Chemical composition and bond structure of aerosol particles of amorphous hydrogenated silicon forming from thermal decomposition of silane

Abstract

Aerosol particles of amorphous hydrogenated silicon resulting from thermal decomposition of silane were investigated by hydrogen evolution, IR-, EPR-, NMR spectroscopy, and transmission electron microscopy. The experimental data show that aerosol particles contain to a various extent {SiH 2} n polymer structures and two types of monohydride groups SiH- “clustered” and “dilute” monohydride groups. The hydrogen atoms of the “clustered” monohydride groups are located close to each other.

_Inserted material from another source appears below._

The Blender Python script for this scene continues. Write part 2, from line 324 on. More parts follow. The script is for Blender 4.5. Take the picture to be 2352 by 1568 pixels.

The “clustered” monohydride groups are inaccessible to the ambient because they are embedded in the amorphous network. The “dilute” monohydride groups are relatively isolated from each other. The majority of “dilute” monohydride groups are open to the ambient. They are located on the surface of preferentially interconnected microchannels and microvoids. Interaction between the “dilute” SiH groups and atmospheric oxygen results in formation of OSiH groups in which hydrogen and oxygen are bonded to a common silicon atom. Evidently, the interaction occurs throw the oxygen reaction with weak bonds associated with “dilute” monohydride groups. There is no interaction between oxygen and both “clustered” SiH groups and {SiH 2} n chain because the former are inaccessible to atmospheric oxygen and the latter has presumably no weak bonds in the chains.